Das wahre Leben kann man auch zur Ware Leben machen.
Das weitaus größere Problem, welches ich mit dem Buch habe, sind die Vielzahl anderer, ähnlicher Publikationen. Eine kleine Auswahl:
- Zugriff: Aus dem Leben eines SEK-Manns
- Seine Toten kann man sich nicht aussuchen
- Dem Leben entrissen: Aktuelle authentische Kriminalfälle
- 110: Ein Bulle hört zu – Aus der Notrufzentrale der Polizei
Man spricht zwar davon, dass die Wirklichkeit mitunter spannender sein kann als die Fiktion. Das bedeutet aber nicht unbedingt, dass jeder draus eine spannende Geschichte macht. Ein guter Stoff ist lediglich das Rohmaterial. Durch handwerkliches Geschick entsteht dann in vielen Schritten erst ein Text, der den üblichen Konvention der Gattung folgt (Kurzgeschichte, Novelle etc.).

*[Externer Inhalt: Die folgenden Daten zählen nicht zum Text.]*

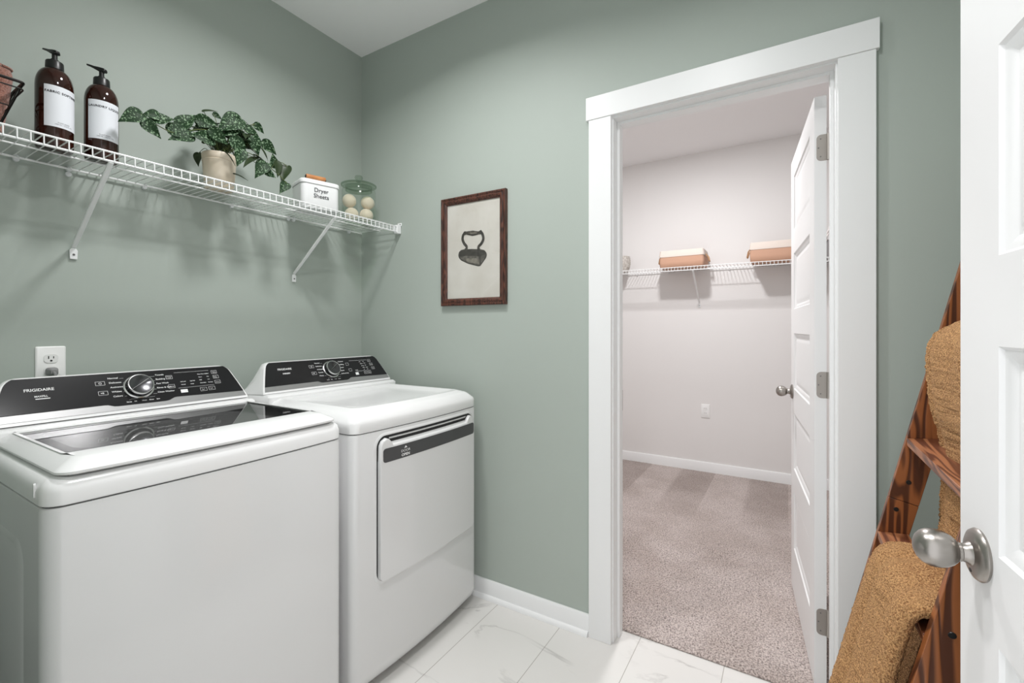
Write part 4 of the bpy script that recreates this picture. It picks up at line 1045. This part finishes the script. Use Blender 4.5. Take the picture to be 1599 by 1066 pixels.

Einfach aufschreiben, was man gehört oder erlebt hat, ergibt noch keinen Roman. Im Umkehrschluss gilt auch, dass die Handlung eines guten und unterhaltsamen Krimis auch vollständig ausgedacht sein kann.
Bei der Vielzahl von, nennen wir sie mal „Anekdoten-Sammlungen“, denn die Werke sind weder Fachbücher noch lassen sie sich als Krimis oder etwas anderes bezeichnen, wundert man sich über die Leserschaft. Das es die gibt, zeigt das Angebot. Anscheinend verkaufen sich solche Bücher recht gut. Offensichtlich gibt es ein starkes Verlangen von nicht wenigen Lesern nach realistisch anmutenden Erzählungen. Genau so, wie auch das Bedürfnis nach Reality-TV zu existieren scheint.
Das Verlangen, in den Arbeitsalltag andere Menschen hineinzulesen, beschränkt sich allerdings nicht auf die Polizeiarbeit oder anverwandte Berufe wie Tatortreiniger, Gerichtsmediziner und Rettungssanitäter. Putzfrauen, Flugbegleiter, Supermarkt Kassiererinnen und selbst Bademeister haben ihre Erzählung zu Papier gebraucht und tummeln sich in Buchhandlungen.
Falls jemand noch ein Schreibthema für sich sucht (Ghostwriter sind trotz des mitunter schlechten Images nach wie vor gefragt), es gibt noch zahlreiche unentdeckte Berufsgruppen. Schuster, Schreiber, Bäckereifachverkäufer und Fliesenleger zum Beispiel. Aber ehrlich gesagt, eine Bereicherung der Literatur sollte man davon nicht erwarten.